Cows are not a huge part of the Chinese diet. Pork is the staple meat. In areas that do raise cows- Tibetan and Mongolian areas- you do find a greater reliance on dairy, including cheese. It’s probably no coincidence that these areas have lots of wide open pasture land.
In modern times, dairy is starting to become more popular. Flavored milk, yogurt and ice cream are widely consumed.
I put cheese on almost everything I eat, It grosses my Chinese wife and mother-in-law out. I got a couple boxes of plain old macaroni and cheese from back in the US and made it for them once. They ate two bites and pushed it away…then they were sick for the rest of the afternoon. Meanwhile, I ate the entire pot myself!
I think it has to do with the lack of arable land. Cows simply are not that efficient.
Dairy is a stable in Tibet and Mongolia. Both areas of goats. Tibetan pastoralists herd yaks for the most part and yak milk is delicious. AFAIR, Mongolians primarily herd horses and mares milk was/is a staple.
This is often cited as the most clearcut example that human evolution has continued till recent times. It’s even been cited as a reason for the unexplained expansion of the Indo-European languages! (Earliest Indo-Europeans were dairy pastoralists.)
Isn’t this maybe putting the cart before the horse (or ox)? Did lactose tolerance accidentally enable the consumption of dairy in the west, or did lactose tolerance get selected in the west because the alternative to a diet containing dairy was malnutrition and/or starvation?
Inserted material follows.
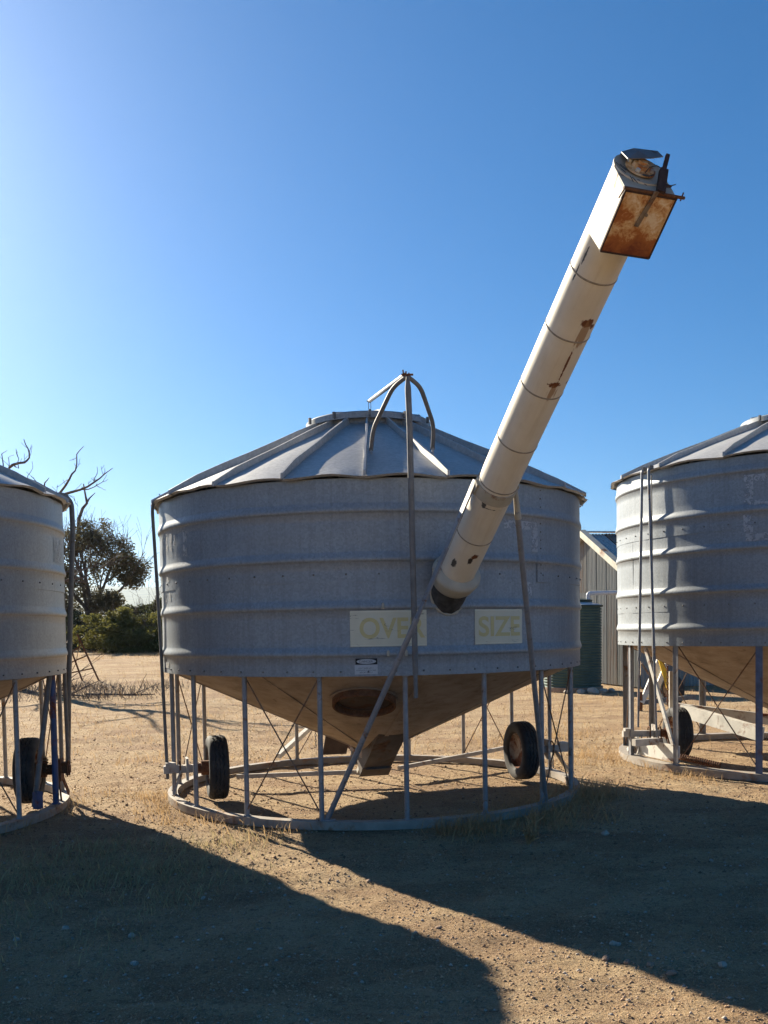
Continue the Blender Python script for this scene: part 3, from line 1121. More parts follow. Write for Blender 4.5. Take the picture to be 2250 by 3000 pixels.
# ---- auger: runs from the hopper's boot up through the wall
AK = 1.022
AP = Vector((0, 0, CAM_H)) + (Vector((0.5006, 8.2055, 1.898)) - Vector((0, 0, CAM_H))) * AK - MC
AD = Vector((0.24718, -0.75734, 0.60443)).normalized()
ADN = (Vector((0, 0, -1)) - AD * Vector((0, 0, -1)).dot(AD)).normalized()      # the tube's underside
ADL = AD.cross(ADN)
if ADL.x < 0:
    ADL = -ADL
TR = 0.147
ATUBE = Matrix((ADL, ADN, AD)).transposed().to_4x4()      # local x right, y underside, z along the tube
PATCH = [
    (1.42, 2.93, 0.50, 0.035, 'rust', 0.62), (1.02, 2.895, 0.22, 0.03, 'rust', 0.75), (1.38, 2.845, 0.42, 0.12, 'run', 0.72),
    (1.50, 2.60, 0.075, 0.17, 'rust', 0.62), (1.58, 2.462, 0.42, 0.032, 'rust', 0.62), (1.56, 2.40, 0.28, 0.10, 'run', 0.72), (0.85, 2.465, 0.16, 0.014, 'rust', 0.7),
    (2.72, 3.305, 0.075, 0.085, 'bare', 0.80), (2.80, 3.19, 0.06, 0.085, 'bare', 0.72),
    (2.31, 1.34, 0.20, 0.06, 'bare', 0.62), (2.48, 0.665, 0.20, 0.07, 'bare', 0.58), (1.72, 0.745, 0.18, 0.05, 'soot', 0.62), (1.58, 0.80, 0.30, 0.04, 'rust', 0.85),
    (0.62, 1.51, 0.10, 0.02, 'rust', 0.7), (2.0, 1.315, 1.2, 0.008, 'bare', 0.9), (1.9, 0.46, 1.4, 0.010, 'bare', 0.85),
]
M['auger'] = auger_mat(PATCH)
mb = MB()
prof = [(TR * 0.96, -0.25), (TR * 0.96, 0.20), (TR, 0.205)]
prof += [(TR, float(s)) for s in np.arange(0.4, 3.8, 0.2)] + [(TR, 3.80)]
mb.lathe(prof, 48)
tube = mb.build('auger_tube', M['auger'], mid, angle=45)
tube.matrix_local = Matrix.Translation(AP) @ ATUBE @ Matrix.Scale(AK, 4)


def on_tube(name, mb, mat, angle=40):
    return mb.build(name, mat, tube, angle=angle)


for s in (0.93, 1.48, 1.88, 2.35, 2.79, 3.19):            # weld seams
    mb = MB()
    mb.lathe([(TR + 0.0005, s - 0.006), (TR + 0.004, s - 0.002), (TR + 0.004, s + 0.002), (TR + 0.0005, s + 0.006)], 48)
    on_tube('weld_seam', mb, M['weld'])
mb = MB()
mb.lathe([(TR + 0.001, 1.355), (TR + 0.009, 1.355), (TR + 0.009, 1.455), (TR + 0.001, 1.455)], 48)
on_tube('clamp_band', mb, M['white'])
mb = MB()
mb.lathe([(TR + 0.001, 0.49), (TR + 0.034, 0.472), (TR + 0.056, 0.452), (TR + 0.060, 0.432), (TR + 0.056, 0.415), (TR + 0.042, 0.405), (TR + 0.038, 0.345), (TR + 0.022, 0.315), (TR - 0.002, 0.300)], 48)
on_tube('collar', mb, M['white'])
mb = MB()
mb.lathe([(TR + 0.006, 0.305), (TR + 0.012, 0.26), (TR + 0.008, 0.12), (TR + 0.012, -0.20)], 40,
         fn=lambda i, j, a, r, h: (r + 0.005 * mnoise.noise(Vector((math.cos(a) * 3, math.sin(a) * 3, h * 9))), h))
on_tube('rubber_sleeve', mb, M['black'])
# ragged pale edge where the sleeve meets the wall
mb = MB()
pts = []
for k in range(40):
    a = 2 * math.pi * k / 40
    o = AP + (ADL * math.cos(a) + ADN * math.sin(a)) * (TR + 0.018)
    bq = o.x * AD.x + o.y * AD.y
    aq = AD.x ** 2 + AD.y ** 2
    cq = o.x ** 2 + o.y ** 2 - (RB + 0.006) ** 2
    t = (-bq - math.sqrt(max(0, bq * bq - aq * cq))) / aq
    t2 = (-bq + math.sqrt(max(0, bq * bq - aq * cq))) / aq
    t = t if abs(t) < abs(t2) else t2
    pts.append(o + AD * t)
mb.tube(pts + [pts[0]], [0.009 + 0.004 * math.sin(k * 1.9) for k in range(41)], 7, cap=False)
mb.build('sleeve_seal', M['white'], mid)

# spout box on the tube's end, in the tube's own axes (x right, y underside, z along)
BX = Matrix.Rotation(R(3.2), 4, 'Z')
S0, S1, HH, HWD = 3.446, 3.789, 0.221, 0.153


def bxp(x, y, z):
    return BX @ Vector((x, y, z))


mb = MB()
for sg in (-1, 1):
    vs = [bxp(sg * HWD, 0.0, S0 - 0.02), bxp(sg * HWD, 0.0, S1), bxp(sg * HWD, HH, S1), bxp(sg * HWD, HH + 0.02, S0),
          bxp(sg * (HWD - 0.004), 0.0, S0 - 0.02), bxp(sg * (HWD - 0.004), 0.0, S1), bxp(sg * (HWD - 0.004), HH, S1), bxp(sg * (HWD - 0.004), HH + 0.02, S0)]
    mb.add(vs, [(0, 1, 2, 3), (7, 6, 5, 4), (0, 4, 5, 1), (1, 5, 6, 2), (2, 6, 7, 3), (3, 7, 4, 0)])
vs = [bxp(-HWD, 0.0, S0 - 0.02), bxp(HWD, 0.0, S0 - 0.02), bxp(HWD, HH + 0.02, S0), bxp(-HWD, HH + 0.02, S0)]
mb.add(vs, [(0, 1, 2, 3)])
on_tube('spout_box', mb, M['white'], 25)
# end plate: half round above, straight sides down to the flap
mb = MB()
outl = [bxp(-HWD, HH, S1 + 0.002), bxp(-HWD, 0, S1 + 0.002)]
for k in range(13):
    a = math.pi + math.pi * k / 12
    outl.append(bxp((TR + 0.006) * math.cos(a), (TR + 0.006) * math.sin(a), S1 + 0.012))
outl += [bxp(HWD, 0, S1 + 0.002), bxp(HWD, HH, S1 + 0.002)]
k = len(outl)
mb.add(outl + [p - Vector((0, 0, 0.012)) for p in outl], [tuple(range(k)), tuple(range(2 * k - 1, k - 1, -1))] + [(i, i + k, (i + 1) % k + k, (i + 1) % k) for i in range(k)])
on_tube('end_plate', mb, M['white'], 25)
mb = MB()
for (x0, y0, x1, y1) in ((-0.14, -0.02, -0.10, 0.05), (-0.12, -0.01, -0.085, 0.055), (-0.095, 0.10, -0.095, 0.16), (-0.085, 0.11, -0.07, 0.17), (-0.06, 0.13, -0.045, 0.133), (-0.13, 0.04, -0.11, 0.075), (-0.03, 0.165, -0.018, 0.175)):
    mb.beam(bxp(x0, y0, S1 + 0.0145), bxp(x1, y1, S1 + 0.0145), 0.004, 0.002, up=(0, 0, 1))
on_tube('paint_scratches', mb, M['black'])
# rusty flap plate hung under the box
fl = MB()
fl.abox(-HWD + 0.004, HWD - 0.004, -(S1 - S0) / 2, (S1 - S0) / 2, -0.003, 0.003)
flap = fl.build('flap', M['flap'], tube, angle=30)
fy = (bxp(0, HH + 0.004, S1) - bxp(0, HH + 0.024, S0)).normalized()
fx = (BX @ Vector((1, 0, 0))).normalized()
fz = fx.cross(fy)
fc = (bxp(0, HH + 0.004, S1) + bxp(0, HH + 0.024, S0)) / 2
flap.matrix_local = Matrix.Translation(fc) @ Matrix((fx, fy, fz)).transposed().to_4x4()
mb = MB()
hl = (S1 - S0) / 2
for (a, b) in (((-HWD, -hl), (HWD, -hl)), ((-HWD, hl), (HWD, hl)), ((-HWD, -hl), (-HWD, hl)), ((HWD, -hl), (HWD, hl))):
    wd = 0.022 if a[1] == hl and b[1] == hl else 0.010
    mb.beam(fc + fx * a[0] + fy * a[1], fc + fx * b[0] + fy * b[1], wd, 0.012, up=fz)
on_tube('flap_frame', mb, M['lever'], 30)
sgnz = 1 if (fz.dot(Vector((0, 1, 0))) > 0) else -1
fo = fz * sgnz                                       # outward from the flap
mb = MB()
mb.beam(fc + fx * 0.020 + fy * (hl + 0.02) + fo * 0.012, fc - fx * 0.012 - fy * 0.005 + fo * 0.012, 0.026, 0.006, up=fo)
for q in (0.0, 0.06):
    mb.lathe([(0.009, 0.012), (0.009, 0.022), (0.0005, 0.024)], 8, fc - fx * 0.012 + fy * (0.005 + q) + fx * q * 0.45, fo)
on_tube('flap_strap', mb, M['strap'], 30)
mb = MB()
mb.beam((0.034, 0.232, 3.802), (0.088, 0.085, 3.852), 0.044, 0.030)
mb.beam((0.088, 0.085, 3.854), (0.132, -0.010, 3.890), 0.022, 0.018)
mb.tube([(0.045, 0.20, 3.82), (0.10, 0.20, 3.83)], 0.006, 6)
on_tube('flap_lever', mb, M['lever'], 30)
mb = MB()
mb.tube([bxp(-HWD - 0.015, HH + 0.004, S1 + 0.006), bxp(HWD + 0.045, HH + 0.004, S1 + 0.006)], 0.009, 8)
mb.tube([bxp(HWD + 0.03, HH + 0.004, S1 - 0.012), bxp(HWD + 0.03, HH - 0.004, S1 + 0.03)], 0.004, 6)
mb.tube([bxp(-HWD - 0.012, HH + 0.01, S1 + 0.006), bxp(-HWD - 0.012, HH - 0.005, S1 - 0.055)], 0.004, 6)
on_tube('hinge_pin', mb, M['rusty'], 30)
for (cx, cy, rr) in ((-0.005, 0.100, 0.019), (0.105, 0.165, 0.019)):     # loops of wire
    mb = MB()
    loop = [bxp(cx + rr * math.cos(a), cy + rr * math.sin(a), S1 + 0.03 + 0.006 * math.sin(a)) for a in np.linspace(0, 2 * math.pi, 17)]
    mb.tube(loop + [bxp(cx + rr + 0.03, cy - 0.012, S1 + 0.035)], 0.0028, 5)
    on_tube('wire_loop', mb, M['black'])
mb = MB()
mb.tube([bxp(0.0, 0.07, S1 + 0.03), bxp(0.03, 0.035, S1 + 0.045), bxp(0.075, 0.02, S1 + 0.055), bxp(0.10, 0.03, S1 + 0.05)], 0.0028, 5)
on_tube('tie_wire', mb, M['black'])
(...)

If I understand correctly, lactose tolerance (among adults) originated in Europe. It appears that the only other places that it has spread to (if we ignore European-conquered areas during the past 500 years) are limited regions of Asia. Africans, native inhabitants of the Americas, Pacific Islanders, and most Asians tend to be lactose-intolerant, so there are few dairy items common in those places. This is one of those topics that people of European ancestry don’t seem to know how untypical they are. They don’t realize that their diet is quite uncommon in including dairy items.
I was under the impression that lactose tolerance developed because Europeans (especially those further to the north) needed more vitamin D since they weren’t getting enough of it from sunlight. Both lighter skin and lactose tolerance developed so that they could get more of the vitamin. Is this true? It’s been a long time since I read about this, and I admit I might be getting some of this wrong.
This might only be a phraseology nitpick (in which case I apologise), but it would be more likely to be something along the lines of the people with the vitamin deficiency experiencing reduced reproductive success, compared to those who had enough of it, because they happened to be lactose tolerant.
Or in other words, the tolerance became a selectable (i.e. favourable) mutation in the context of the local nutritional need.
This leads to the question: are there some kind of costs to lactose tolerance in contexts where dairy foods are not nutritionally necessary? Is it disadvantageous to be able to eat dairy products, if you don’t actually need to?
Mangetout, that’s what I meant. I assumed that I didn’t have to spell out that when I say that a certain characteristic developed among a group of people, the reason that it developed was that it enhanced reproductive success. I’m assuming that everyone here already understands Darwinian evolutionary theory and that that is the reason that a characteristic develops.